Repeat each record below exactly as given.

** Entries shown **
○ ○ ○ ○

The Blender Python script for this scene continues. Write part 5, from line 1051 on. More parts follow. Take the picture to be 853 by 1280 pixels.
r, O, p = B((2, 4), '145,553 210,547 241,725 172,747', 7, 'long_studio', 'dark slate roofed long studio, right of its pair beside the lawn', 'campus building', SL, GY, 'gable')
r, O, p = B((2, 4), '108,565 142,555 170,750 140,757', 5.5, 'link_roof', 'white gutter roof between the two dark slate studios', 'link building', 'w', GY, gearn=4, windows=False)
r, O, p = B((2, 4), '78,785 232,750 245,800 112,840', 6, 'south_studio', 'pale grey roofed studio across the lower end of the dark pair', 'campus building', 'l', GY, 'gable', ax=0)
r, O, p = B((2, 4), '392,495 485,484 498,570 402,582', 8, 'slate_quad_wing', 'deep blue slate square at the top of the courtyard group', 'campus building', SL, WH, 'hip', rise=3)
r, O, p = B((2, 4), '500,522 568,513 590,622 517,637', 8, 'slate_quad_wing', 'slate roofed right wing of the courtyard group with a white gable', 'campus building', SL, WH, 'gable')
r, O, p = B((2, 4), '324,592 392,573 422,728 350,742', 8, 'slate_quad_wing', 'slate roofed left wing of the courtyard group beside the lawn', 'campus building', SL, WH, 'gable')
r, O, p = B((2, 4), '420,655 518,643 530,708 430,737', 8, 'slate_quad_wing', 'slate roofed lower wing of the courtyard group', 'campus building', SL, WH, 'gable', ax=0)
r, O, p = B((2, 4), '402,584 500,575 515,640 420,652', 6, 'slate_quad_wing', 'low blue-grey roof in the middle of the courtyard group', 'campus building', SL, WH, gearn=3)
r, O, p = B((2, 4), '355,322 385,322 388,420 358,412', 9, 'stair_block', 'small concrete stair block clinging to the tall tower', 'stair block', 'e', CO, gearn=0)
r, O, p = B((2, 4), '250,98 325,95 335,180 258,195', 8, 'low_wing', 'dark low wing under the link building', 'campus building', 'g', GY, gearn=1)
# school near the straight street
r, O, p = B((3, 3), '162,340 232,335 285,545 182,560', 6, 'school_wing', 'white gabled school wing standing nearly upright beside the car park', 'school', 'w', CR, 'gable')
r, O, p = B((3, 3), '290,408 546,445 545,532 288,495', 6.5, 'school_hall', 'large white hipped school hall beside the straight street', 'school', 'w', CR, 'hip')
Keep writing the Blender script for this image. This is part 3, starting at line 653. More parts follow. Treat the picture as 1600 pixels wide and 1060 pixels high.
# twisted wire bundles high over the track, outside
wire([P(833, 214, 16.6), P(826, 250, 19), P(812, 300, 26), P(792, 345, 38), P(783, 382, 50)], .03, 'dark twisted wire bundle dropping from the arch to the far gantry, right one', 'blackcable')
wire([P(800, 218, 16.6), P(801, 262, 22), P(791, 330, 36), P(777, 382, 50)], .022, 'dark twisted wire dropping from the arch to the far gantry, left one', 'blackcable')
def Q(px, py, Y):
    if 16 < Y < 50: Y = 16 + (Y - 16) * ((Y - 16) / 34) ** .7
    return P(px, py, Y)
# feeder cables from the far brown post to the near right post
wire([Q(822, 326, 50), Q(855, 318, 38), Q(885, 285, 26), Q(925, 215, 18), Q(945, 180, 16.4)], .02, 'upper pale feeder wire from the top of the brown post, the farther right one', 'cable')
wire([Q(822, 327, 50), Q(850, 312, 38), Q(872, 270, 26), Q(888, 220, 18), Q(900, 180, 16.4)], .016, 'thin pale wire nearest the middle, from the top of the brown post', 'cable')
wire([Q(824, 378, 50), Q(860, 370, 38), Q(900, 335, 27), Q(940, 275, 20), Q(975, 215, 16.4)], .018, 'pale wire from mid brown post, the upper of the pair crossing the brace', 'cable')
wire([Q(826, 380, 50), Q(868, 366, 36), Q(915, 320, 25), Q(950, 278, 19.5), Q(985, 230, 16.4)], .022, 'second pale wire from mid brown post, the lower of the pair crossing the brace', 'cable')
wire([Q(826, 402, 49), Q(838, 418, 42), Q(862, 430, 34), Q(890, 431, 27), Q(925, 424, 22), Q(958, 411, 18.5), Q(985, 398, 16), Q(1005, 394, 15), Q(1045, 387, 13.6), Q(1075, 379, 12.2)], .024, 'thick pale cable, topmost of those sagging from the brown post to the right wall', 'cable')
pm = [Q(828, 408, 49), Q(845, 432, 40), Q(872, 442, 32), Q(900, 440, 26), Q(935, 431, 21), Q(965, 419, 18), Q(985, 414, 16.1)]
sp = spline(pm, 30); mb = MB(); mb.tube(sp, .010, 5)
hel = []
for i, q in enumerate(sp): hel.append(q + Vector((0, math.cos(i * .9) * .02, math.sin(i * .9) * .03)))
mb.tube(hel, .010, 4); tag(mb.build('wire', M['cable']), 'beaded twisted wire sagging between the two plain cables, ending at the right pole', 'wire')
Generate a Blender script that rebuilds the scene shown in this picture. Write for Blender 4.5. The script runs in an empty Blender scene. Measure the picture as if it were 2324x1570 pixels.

○ ○ ○ ○

** Result for this exercise **
The Blender Python script for this scene continues. Write part 5, from line 1051 on. More parts follow. Take the picture to be 853 by 1280 pixels.
r, O, p = B((2, 4), '145,553 210,547 241,725 172,747', 7, 'long_studio', 'dark slate roofed long studio, right of its pair beside the lawn', 'campus building', SL, GY, 'gable')
r, O, p = B((2, 4), '108,565 142,555 170,750 140,757', 5.5, 'link_roof', 'white gutter roof between the two dark slate studios', 'link building', 'w', GY, gearn=4, windows=False)
r, O, p = B((2, 4), '78,785 232,750 245,800 112,840', 6, 'south_studio', 'pale grey roofed studio across the lower end of the dark pair', 'campus building', 'l', GY, 'gable', ax=0)
r, O, p = B((2, 4), '392,495 485,484 498,570 402,582', 8, 'slate_quad_wing', 'deep blue slate square at the top of the courtyard group', 'campus building', SL, WH, 'hip', rise=3)
r, O, p = B((2, 4), '500,522 568,513 590,622 517,637', 8, 'slate_quad_wing', 'slate roofed right wing of the courtyard group with a white gable', 'campus building', SL, WH, 'gable')
r, O, p = B((2, 4), '324,592 392,573 422,728 350,742', 8, 'slate_quad_wing', 'slate roofed left wing of the courtyard group beside the lawn', 'campus building', SL, WH, 'gable')
r, O, p = B((2, 4), '420,655 518,643 530,708 430,737', 8, 'slate_quad_wing', 'slate roofed lower wing of the courtyard group', 'campus building', SL, WH, 'gable', ax=0)
r, O, p = B((2, 4), '402,584 500,575 515,640 420,652', 6, 'slate_quad_wing', 'low blue-grey roof in the middle of the courtyard group', 'campus building', SL, WH, gearn=3)
r, O, p = B((2, 4), '355,322 385,322 388,420 358,412', 9, 'stair_block', 'small concrete stair block clinging to the tall tower', 'stair block', 'e', CO, gearn=0)
r, O, p = B((2, 4), '250,98 325,95 335,180 258,195', 8, 'low_wing', 'dark low wing under the link building', 'campus building', 'g', GY, gearn=1)
# school near the straight street
r, O, p = B((3, 3), '162,340 232,335 285,545 182,560', 6, 'school_wing', 'white gabled school wing standing nearly upright beside the car park', 'school', 'w', CR, 'gable')
r, O, p = B((3, 3), '290,408 546,445 545,532 288,495', 6.5, 'school_hall', 'large white hipped school hall beside the straight street', 'school', 'w', CR, 'hip')
Keep writing the Blender script for this image. This is part 3, starting at line 653. More parts follow. Treat the picture as 1600 pixels wide and 1060 pixels high.
# twisted wire bundles high over the track, outside
wire([P(833, 214, 16.6), P(826, 250, 19), P(812, 300, 26), P(792, 345, 38), P(783, 382, 50)], .03, 'dark twisted wire bundle dropping from the arch to the far gantry, right one', 'blackcable')
wire([P(800, 218, 16.6), P(801, 262, 22), P(791, 330, 36), P(777, 382, 50)], .022, 'dark twisted wire dropping from the arch to the far gantry, left one', 'blackcable')
def Q(px, py, Y):
    if 16 < Y < 50: Y = 16 + (Y - 16) * ((Y - 16) / 34) ** .7
    return P(px, py, Y)
# feeder cables from the far brown post to the near right post
wire([Q(822, 326, 50), Q(855, 318, 38), Q(885, 285, 26), Q(925, 215, 18), Q(945, 180, 16.4)], .02, 'upper pale feeder wire from the top of the brown post, the farther right one', 'cable')
wire([Q(822, 327, 50), Q(850, 312, 38), Q(872, 270, 26), Q(888, 220, 18), Q(900, 180, 16.4)], .016, 'thin pale wire nearest the middle, from the top of the brown post', 'cable')
wire([Q(824, 378, 50), Q(860, 370, 38), Q(900, 335, 27), Q(940, 275, 20), Q(975, 215, 16.4)], .018, 'pale wire from mid brown post, the upper of the pair crossing the brace', 'cable')
wire([Q(826, 380, 50), Q(868, 366, 36), Q(915, 320, 25), Q(950, 278, 19.5), Q(985, 230, 16.4)], .022, 'second pale wire from mid brown post, the lower of the pair crossing the brace', 'cable')
wire([Q(826, 402, 49), Q(838, 418, 42), Q(862, 430, 34), Q(890, 431, 27), Q(925, 424, 22), Q(958, 411, 18.5), Q(985, 398, 16), Q(1005, 394, 15), Q(1045, 387, 13.6), Q(1075, 379, 12.2)], .024, 'thick pale cable, topmost of those sagging from the brown post to the right wall', 'cable')
pm = [Q(828, 408, 49), Q(845, 432, 40), Q(872, 442, 32), Q(900, 440, 26), Q(935, 431, 21), Q(965, 419, 18), Q(985, 414, 16.1)]
sp = spline(pm, 30); mb = MB(); mb.tube(sp, .010, 5)
hel = []
for i, q in enumerate(sp): hel.append(q + Vector((0, math.cos(i * .9) * .02, math.sin(i * .9) * .03)))
mb.tube(hel, .010, 4); tag(mb.build('wire', M['cable']), 'beaded twisted wire sagging between the two plain cables, ending at the right pole', 'wire')
Generate a Blender script that rebuilds the scene shown in this picture. Write for Blender 4.5. The script runs in an empty Blender scene. Measure the picture as if it were 2324x1570 pixels.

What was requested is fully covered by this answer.